When architecture is used as a metaphor, the power and meaning of architecture are both retrodden and solidified as the most fundamental base, but the metaphor also, unintentionally, gives us a loophole. By taking architecture out of the street and into the realm of language, its power and meaning can be subverted by using language against itself. By refusing to make wordplay into meaning, we can arrive at a place and in a world where things are able to shift and morph as they please, where nothing and no one is permanently fixed. This architectural metaphor is a declaration to “derange syntax” to expose how architecture isn’t just a problem of buildings and their presupposed promise, but it’s a language problem that we have yet to confront. 

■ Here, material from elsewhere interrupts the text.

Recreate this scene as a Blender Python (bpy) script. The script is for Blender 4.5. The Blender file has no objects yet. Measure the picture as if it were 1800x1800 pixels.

We try to reckon with the pliancy of language as both a platform and container for making remarks and queries that can be destabilized. In The Agony of Power, Baudrillard claims that “history’s over,” which provides a necessary thinking structure to engage in the politics of history, the stories we're told (myths), and how we're encouraged to vote, paired with the general yet vague diplomacy speak where we use language to express the frustration with the structural problems that we are constantly forced to encounter. Without committing to implementing a long-term strategy to better the social fabric and material conditions of our cities, towns, and bodies—we are forever circling the drain. History isn't a subject that school children are meant to critique but instead it serves as a means of conditioning a governed political consciousness that is non-negotiable. We come to know history as something to explicitly memorize and interpret but rarely do we confront the violence of its simplicity, linearity, and psychology. Baudrillard stating that "history's over" envokes the reality that at one point history did in fact begin, and helps raise questions of how we're participating in it now as a body of people who are governed and socialized to perform for the financial and psychological gains of the elite. Though it's essential that we challenge certain elements of mythologizing and storytelling, it's hard to believe the role of the architect is over or will be anytime soon — it's about rethinking the structure that has so thoroughly and sanitarily produced a world and circumstances that we can't confront unless we merge into the institution.

Volume 2 isn’t a declaration to take down the old guard or critique new publications who are in the process of making new declarations that dress our current social psyche and conversations with friends. This is an exercise to show that old institutions are what make the new ones, they’re essential points of reference and provide constraints to produce something with a different vantage point and a fresh message. The task at hand is to embrace the necessity of innovation, create pockets of meaning in language, and recognize the existing infrastructures that inform and shape our environment. We can't create meaning without reworking the standards that we have come to adopt as Murphy's Law, where everything is governed by what might happen though who's to know for sure? It's time to do away with letting anxieties seed the choices we're able to make and the liberties we cite as being constitutional rights. Without investigating the choices that people who have preceded us have made; we can’t have the new (emerging) without the old (standard).

Footnotes

1

From the Critical Dictionary of Documents. Georges Bataille, “Architecture,” Documents 7 (May 1929).

2

Hollier, Denis. Against Architecture: The Writings of Georges Bataille. Cambridge: MIT Press, 1992: 26.